Their ‘escape’ from this imprisonment came in the form of films, VHS and DVD’s which they watched voraciously, and then staged elaborate enactments (à la BE KIND REWIND) in their apartment using handmade props from their domestic resources such as cereal boxes. They were so meticulous in their preparations that the scripts were hand typed on a traditional manual typewriter. We see footage from various stagings, notably their interpretation of RESERVOIR DOGS – played out line-perfect in black and white suits (but minus the blood). Their attention to detail with their cardboard guns and weapons on one occasion resulted in a SWAT team storming the home to search for what was reported to be genuine fire-arms. How’s that for a backhanded compliment for their efforts at authenticity! 

Some of the background details are sketchy, the timeline is never made clear for example, and often the ingrained timecodings on the snatches of degraded home VHS footage provide the only clues in amongst the miss-tracking and visual snow. There is a suggestion of domestic violence when one of the brothers (it’s never made clear who is who on camera) recalls that arguments between his parents often resulted in his mother being slapped behind a closed door. Oscar, the father, obviously reluctant to appear on camera, doesn’t show up on screen for over half the running time (at one point I wondered whether he’d actually left). The boy’s mother Susanne, whilst more forthcoming, is obviously wary of the father’s presence during the filming and appears (understandably) reticent about revealing too much about her own experiences.
It’s ironic therefore that considering the father’s pathological fear of the outside world’s influence on his off-spring he doesn’t appear to have censured in anyway their viewing habits and the films that they were watching so avidly. The trigger for rebellion appears to have been a viewing of THE DARK KNIGHT which seemed to jolt the oldest sibling into escaping from his own erm, bat cave (?) in January 2010 by putting on a cardboard ‘Michael Myers’ mask and going for a stroll down to the local stores. This eventually resulted in him being arrested and referred for counselling.

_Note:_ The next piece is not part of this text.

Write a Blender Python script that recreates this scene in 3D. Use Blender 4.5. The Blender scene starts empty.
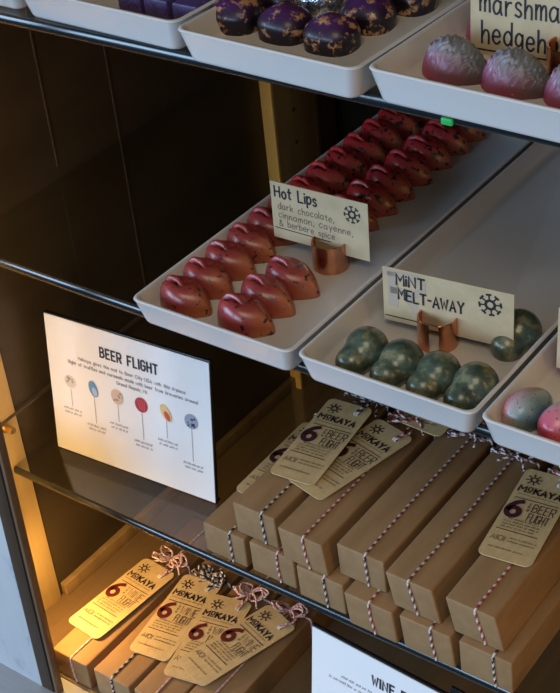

But despite this temporary setback, as adolescence loomed, the ‘wolfpack’ seemed to hear their own individual calls of the wild. Footage of the boys on the beach at Coney Island hesitantly dipping their toes in the seawater before taking the plunge reminded me of YouTube footage of caged animals being released from laboratory testing and seeing grass and sunshine for the first time. In fact this analogy is not that far from the truth.

The film is a testament both to the internal capacity for emotional resilience and also to the power of movie escapism. It’s an intriguing glimpse into a scenario that seems barely conceivable in this day and age, and one that could have had potentially tragic consequences had it not been for Batman.